HARRISONBURG — James Madison coach Mike Houston and William & Mary coach Jimmye Laycock agreed it was the difference in the game.
Thanks to two costly second-half red-zone turnovers committed by the Tribe, the No. 7-ranked Dukes held off upset-minded rival William & Mary 31-24 in a Colonial Athletic Association clash on Saturday at Bridgeforth Stadium.
Leading 24-17 with less than two minutes to play, JMU senior cornerback Taylor Reynolds leaped in the end zone to intercept William & Mary quarterback Steve Cluley’s pass that was intended for wide receiver DeVonte Dedmond.
A touchdown for William & Mary plus the extra point would’ve tied the game.
“I knew they were going to run a fade or slant. They were going to try to isolate me with [Dedmond],” Reynolds said. “The ball was there, and I made the play.”
Houston called Reynolds’ grab “the game-changer.”
“That’s a play by a very good senior cornerback in a big ball game in a clutch moment,” Houston said.
Three plays later, the Dukes went ahead by two touchdowns when senior running back Khalid Abdullah sprinted past the defense into the end zone on a 74-yard speed-option play.
With fewer than five minutes left in the third quarter, trailing 17-10, Cluley botched a handoff to William & Mary running back Kendell Anderson and fumbled the ball. JMU defensive end Darrious Carter recovered it at the JMU 12-yard line.
“The two turnovers — Cluley’s fumble and the interception at the end — derailed two potential scoring drives for them,” Houston said. “But that’s the way it’s going to be in tight ball games. Turnovers and penalties are going to be the two things that make the difference.”
JMU scored 14 points off the turnovers.
Following the fumble, the Dukes went on a 19-play, 88-yard scoring drive that chewed more than eight minutes off the clock. Junior running back Cardon Johnson capped the series with a 1-yard scoring run.

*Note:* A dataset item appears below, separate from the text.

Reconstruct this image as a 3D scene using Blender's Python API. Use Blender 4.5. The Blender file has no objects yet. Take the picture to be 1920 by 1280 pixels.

“It cost us points,” Laycock said. “You get down there and you want to come away with points. You get blanked twice and that’s not good. And going against a team like JMU, you have to get every point you can get because they’re certainly going to put some on the board.”
In five red-zone trips, William & Mary came away with only 17 points.
Reynolds set the tone early for the Dukes’ defensive red-zone success when he stuffed Anderson on a third-and-goal from the 1 in the first quarter. Reynolds’ tackle went for a loss of 4 yards. After the play, Anderson was called for a personal foul, backing the Tribe up even further.
“I thought that was huge,” Houston said. “I thought it fueled our defensive kids a good bit.”
“We wanted to stop them from scoring,” Reynolds said of JMU’s red-zone defense. “We want them to have to kick field goals and then any time we can get a turnover, it’s huge. You see what happened when Khalid took it [74] yards. Turnovers create big plays.”
Abdullah finished the day with a career-best 194 rushing yards and three rushing touchdowns on 25 carries. The senior has now eclipsed 100 rushing yards in five straight games.
“Having a back like him that’s strong enough to break tackles, between the tackles and punish tacklers and also has the ability to break the big one like he did on the speed option, he’s a special player,” Houston said.
JMU has now won six straight times over William & Mary in Harrisonburg and holds a 22-17 advantage all-time in the series.
The Dukes (5-1, 3-0) travel to New Hampshire on Saturday while William & Mary (2-4, 0-3) returns home to meet Delaware.